=== RAW RECORDS ===
#####

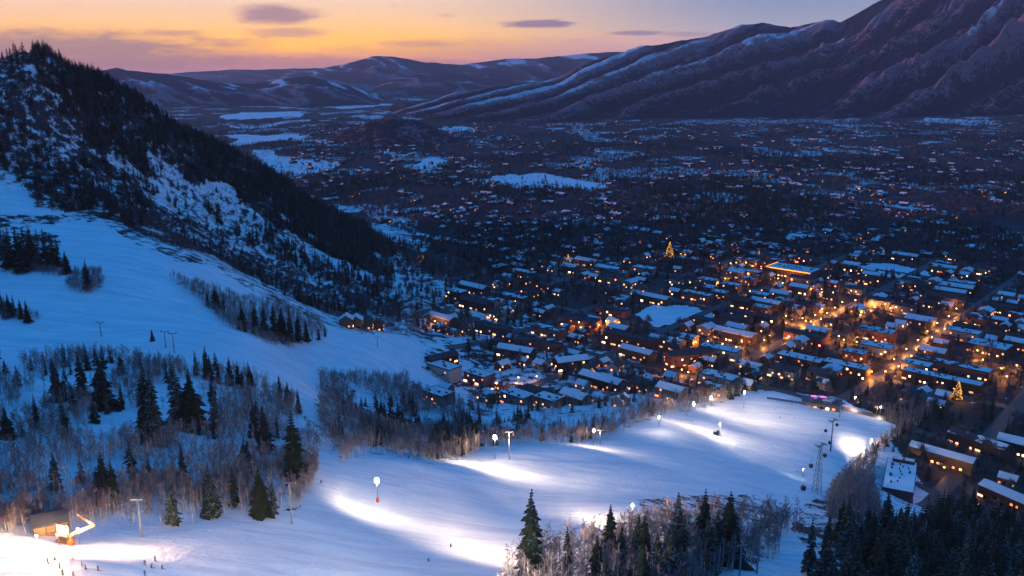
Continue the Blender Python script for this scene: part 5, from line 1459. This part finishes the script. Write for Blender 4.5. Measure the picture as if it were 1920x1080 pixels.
def skier_proto(ps, jk, name='person'):
    me0, J = poses[ps]; me = me0.copy(); me.materials.clear()
    for m in (JK[jk], M_PANTS, M_SKIN): me.materials.append(m)
    hip = J[0][2]+.02; neck = J[3][2]
    for p in me.polygons:
        c = sum((me.vertices[i].co for i in p.vertices), Vector())/len(p.vertices)
        arm = abs(c.x) > .2 and c.z > .7
        p.material_index = 2 if c.z > neck and not arm else (1 if c.z < hip and not arm else 0); p.use_smooth = True
    root = bpy.data.objects.new(name, me); COL.objects.link(root)
    h = MB(); hc = Vector(J[4])+Vector((0,.015,.05)); h.lathe([(.125,-.06),(.135,.0),(.12,.07),(.07,.12),(.02,.135)], hc, 10); h.build('helmet', M_HELM, root, smooth=True)
    g = MB(); g.box(hc+Vector((0,-.125,-.03)), (.17,.05,.07)); g.build('goggles', M_GLASS, root)
    for s_, f in ((-1, J[15]), (1, J[19])):
        k = MB(); k.box((f[0], f[1]-.05, .015), (.09,1.5,.03)); k.box((f[0], f[1]-.86, .06), (.08,.18,.03)); k.build('ski', JK[3] if jk == 0 else M_DARKM, root)
        b = MB(); b.box((f[0], f[1]+.09, .12), (.13,.30,.20)); b.build('boot', M_DARKM, root)
    for i in (8, 11):
        k = MB(); q = Vector(J[i]); k.tube(q+Vector((0,0,.08)), q+Vector((.05*(1 if i == 11 else -1),.25,-q.z+.02)), .012, .008, 5); k.build('ski_pole', M_STEEL, root)
    return root
SK = {}
def skier(u, v, ps, jk, rz, label, group='skiers on the lit slope', lying=False, sc=1.0):
    key = (ps, jk)
    if key in SK: o = copy_tree(SK[key])
    else: o = skier_proto(ps, jk); SK[key] = o
    p = unproj(u, v); o.location = (p[0], p[1], p[2]+.03); o.rotation_euler = (0, 0, rz); tag(o, label, 'person', group)
    # tilt to the slope
    e = .6; nx = (h1(p[0]-e, p[1])-h1(p[0]+e, p[1]))/(2*e); ny = (h1(p[0], p[1]-e)-h1(p[0], p[1]+e))/(2*e)
    return o
GL = 'skiers gathered below the hut'
for a in [(103,1050,0,1,1.0,'person in a yellow jacket standing in the brightest light below the board',GL),
          (90,1057,0,2,2.0,'person in dark blue at the left of the gathering below the board',GL),
          (137,1050,2,4,.5,'person in grey alone in the glare right of the yellow jacket',GL),
          (154,1060,0,4,-1.2,'person in grey, upper of a close pair in the glare',GL),
          (161,1068,2,3,-.6,'person in red, lower of a close pair in the glare',GL),
          (112,1066,0,0,2.4,'person in black half beside the large yellow-jacketed figure',GL),
          (118,1078,0,1,.2,'person in a yellow jacket nearest the bottom edge at the gathering',GL),
          (138,1082,2,1,.9,'person in yellow cut by the bottom edge, right of the other yellow jackets',GL),
          (184,1070,0,0,1.4,'person in black with a long shadow right of the gathering',GL),
          (291,1052,0,0,1.2,'person in black standing upright, topmost of the group on the open snow',None),
          (272,1060,2,4,.2,'person in grey at the left of the group on the open snow',None),
          (284,1065,1,0,1.5,'crouching skier in black in the middle of the group on the open snow',None),
          (304,1067,1,2,1.7,'crouching skier in dark blue at the right of the group on the open snow',None),
          (272,1080,0,2,.6,'person in dark blue nearest the bottom edge below the group',None),
          (845,1026,1,0,2.6,'lone skier in black heading down the middle of the lit slope',None),
          (803,1053,1,2,2.3,'lone skier in dark blue lower on the lit slope left of the tall spruce',None),
          (766,859,1,0,.4,'skier in black near the dark trees above the brightest floodlight',None),
          (602,906,1,3,.4,'skier in red at the narrow trail beside the big fir',None),
          (1462,784,1,0,2.0,'skier in black left of centre on the far lit snow',None),
          (1490,786,2,2,2.0,'skier in dark blue right of centre on the far lit snow',None),
          (1453,768,1,4,1.0,'skier in grey higher up on the far lit snow',None),
          (1256,785,0,0,1.0,'person in black at the tree edge near the far floodlights',None),
          (1287,778,0,2,1.0,'person in dark blue left of the tall floodlight mast',None),
          (1324,768,2,0,1.0,'person in black between the tall mast and the crest trees',None),
          (1336,760,0,4,1.0,'person in grey under the warm crest floodlight',None),
          (1495,885,1,0,1.0,'skier in black beside the small greenish lamp',None),
          (1507,893,0,3,1.0,'person in red beside the small greenish lamp',None)]:
    u, v, ps, jk, rz, lb, g = a; skier(u, v, ps, jk, rz, lb, g or 'skiers on the lit slope')
for k in range(16):
    skier(1452+k*7+random.uniform(-2, 2), 752+k*1.1+random.uniform(-1.5, 1), (0, 2)[k % 2], k % 5, random.uniform(0, 6), 'small dark figure in the line of people along the netting fence', 'people lined up along the netting fence')

# snow groomer on the brow
def groomer():
    p = unproj(1343, 814); root = empty('snow_groomer', tuple(p), R(-20)); tag(root, 'dark tracked snow groomer parked at the edge of the bright snow', 'groomer')
    for s_ in (-1.5, 1.5): t = MB(); t.box((0,s_,.55), (4.6,1.1,.9), taper=.86); t.build('track', M_DARKM, root)
    b = MB(); b.box((0,0,1.1), (4.2,1.9,.8)); b.build('chassis', M_CABIN, root)
    c = MB(); c.box((.9,0,2.2), (1.9,1.9,1.5), taper=.85); cb = c.build('cab', M_CABIN, root); g = MB(); g.box((1.86,0,2.3), (.08,1.6,.8)); g.build('windscreen', M_GLASS, cb)
    bl = MB(); bl.box((2.9,0,.7), (.25,4.2,1.0)); bl.build('blade', M_STEEL, root)
groomer()
# round plaza bank of dark snow-edged hedge beside the station
def drum():
    p = pt(1730, 748, z=3); m = MB(); root = empty('round_pavilion', (p[0], p[1], h1(p[0], p[1])-.3)); tag(root, 'low round dark-roofed pavilion right of the gondola station', 'pavilion')
    w_ = MB(); w_.lathe([(17,-2),(17,4.5)], n=32); w_.build('wall', WALLS[3], root); r_ = MB(); r_.lathe([(18,4.6),(18,5.2),(9,7.4),(1,8.0)], n=32); r_.build('roof', simple('dark_roof', (.08,.08,.1), .8, .2), root)
    BUILT.append((p[0], p[1], 18))
drum()

# ------------------------------------------------------------------ haze
HZ = True
if HZ:
    m = bpy.data.materials.new('air'); m.use_nodes = True; n = NT(m.node_tree); v = n.n('ShaderNodeVolumePrincipled'); o = n.n('ShaderNodeOutputMaterial'); n.link(v.outputs[0], o.inputs['Volume'])
    v.inputs['Color'].default_value = (.86,.80,.90,1); v.inputs['Density'].default_value = 3.0e-5; v.inputs['Anisotropy'].default_value = 0.3
    hb = MB(); hb.box((0, 9500, 640), (60000, 21000, 1660)); ho = hb.build('haze', m); tag(ho, kind='stuff')
print('COUNTS', con_count, asp_count, nb, nsl, len(kept), len(STUFF_CON)+len(VC), len(STUFF_ASP), len(VB)+len(TA_), len(SCR))
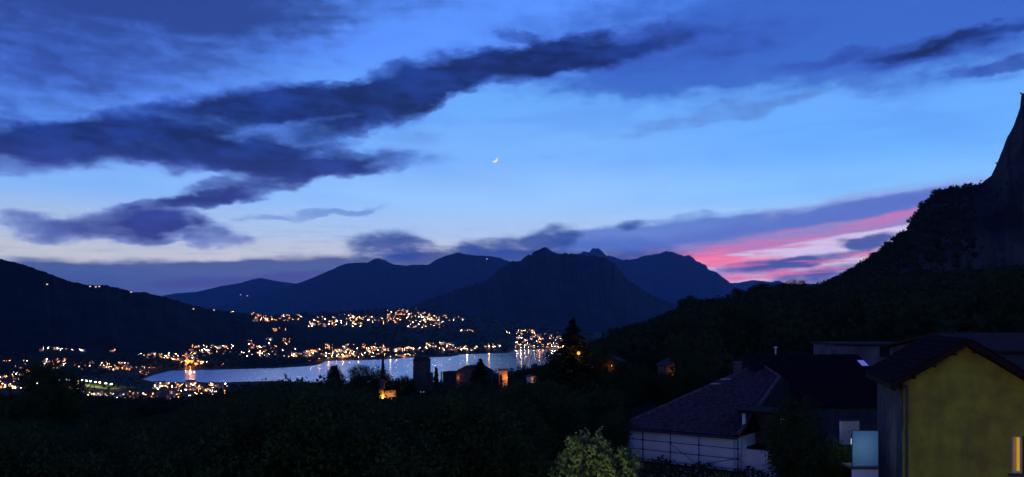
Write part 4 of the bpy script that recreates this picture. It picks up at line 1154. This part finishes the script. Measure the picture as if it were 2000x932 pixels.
# ------------------------------------------------------------------ assumed lamps added just below and beside the frame, for shrub and yellow wall
e = empty('assumed_garden_lantern', (2.2, 24.5, ground(2.2, 24.5)), 'assumed garden lantern on a short post, added out of view to light the shrub', 'lamp')  # unseen lamp, assumed from the lit leaves and added to light the shrub
b = MB(); b.tube((0, 0, 0), (0, 0, 3.0), .06, .05, 8); b.build('post', m_iron, e)
b = MB(); b.sphere((0, 0, 3.15), .16, 10); b.build('globe', emat('assumed_lantern_globe', (255, 230, 170), 2), e)
glow('assumed_lantern_light', (0, .3, 3.3), (250, 245, 150), 560, .16, e)
e = empty('assumed_road_lamp', (24.0, 30.5, 130), 'assumed street lamp, added beyond the right edge to light the yellow house', 'street lamp')  # unseen lamp, assumed and added to throw warm light on the yellow wall
b = MB(); b.tube((0, 0, 0), (0, 0, 5), .08, .06, 8); b.tube((0, 0, 5), (-1.2, 0, 5.2), .05, .04, 8); b.build('post', m_iron, e)
b = MB(); b.sphere((-1.25, 0, 5.05), .18, 10); b.build('lamp_head', emat('assumed_road_lamp_globe', (255, 190, 90), 3), e)
glow('assumed_road_light', (-1.25, .1, 4.7), (255, 190, 80), 38, .2, e)

# ------------------------------------------------------------------ trees one can tell apart
def stand(key, name, label, px, pytop, Y, W=None, zb=None, group=None, cat='tree'):
    t = at(px, pytop, Y); gz = ground(t.x, t.y) if zb is None else zb
    return tree(key, name, label, (t.x, t.y, gz), max(t.z - gz, 1.5), W, group, cat=cat)
stand('fir', 'fir_tree', 'tall dark fir with a pointed top rising above the lake', 1118, 622, 95, 11.5)
stand('broad1', 'broadleaf_tree', 'dark bushy tree on the left flank of the tall fir', 1085, 690, 100, 6.5)
stand('broad2', 'broadleaf_tree', 'dark bushy tree on the right flank of the tall fir', 1176, 678, 105, 5.0)
stand('broad3', 'broadleaf_tree', 'rounded dark tree below the tall fir, left of the scaffolded house', 1165, 745, 70, 8)
stand('broad4', 'broadleaf_tree', 'wide dark tree touching the left end of the scaffolding', 1175, 800, 52, 4.2)
stand('fir2', 'fir_tree', 'dark fir between the castle house and the arched house', 938, 700, 210, 13)
stand('cedar', 'cedar_tree', 'dark layered tree at the left end of the castle', 653, 714, 330, 11)
stand('cypress', 'cypress_tree', 'slim cypress just right of the castle tower', 852, 720, 384, 3.0)
stand('cypress', 'cypress_tree', 'dark cypress rising out of the round tree left of the tower', 748, 704, 384, 2.6)
stand('broad0', 'broadleaf_tree', 'big domed dark tree left of the castle tower', 726, 711, 378, 23)
stand('broad2', 'broadleaf_tree', 'round dark tree hugging the left side of the castle tower', 788, 731, 382, 11)
stand('broad3', 'broadleaf_tree', 'low dark tree between the layered tree and the domed tree', 694, 727, 372, 9)
stand('broad1', 'broadleaf_tree', 'big black tree standing before the town at the left', 100, 712, 125, 9.5)
stand('broad4', 'broadleaf_tree', 'black bushy tree at the foot of the big black tree, left edge side', 50, 770, 118, 8)
stand('fir2', 'fir_tree', 'small pointed tree before the lake, right of the arched house', 1030, 722, 330, 5)
stand('broad0', 'broadleaf_tree', 'dark tree filling the gap right of the scaffolded house', 1560, 772, 47, 4.0)
stand('broad3', 'broadleaf_tree', 'dark tree below the low house, right of the loggia', 1580, 830, 44, 4.2)
stand('broad2', 'broadleaf_tree', 'black tree between the low house and the balcony', 1625, 850, 43, 2.2)
stand('broad1', 'broadleaf_tree', 'pale lit treetop beside the small pink house', 1019, 744, 296, 5.5)
stand('broad0', 'broadleaf_tree', 'dark treetop just below the amber lit house end', 1312, 739, 103, 4.6)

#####

=== PROBLEM DETAILS ===
Isolate the lines above that contain the word "script" and copy them.

=== ANSWER TO THE TASK ===
Continue the Blender Python script for this scene: part 5, from line 1459. This part finishes the script. Write for Blender 4.5. Measure the picture as if it were 1920x1080 pixels.
Write part 4 of the bpy script that recreates this picture. It picks up at line 1154. This part finishes the script. Measure the picture as if it were 2000x932 pixels.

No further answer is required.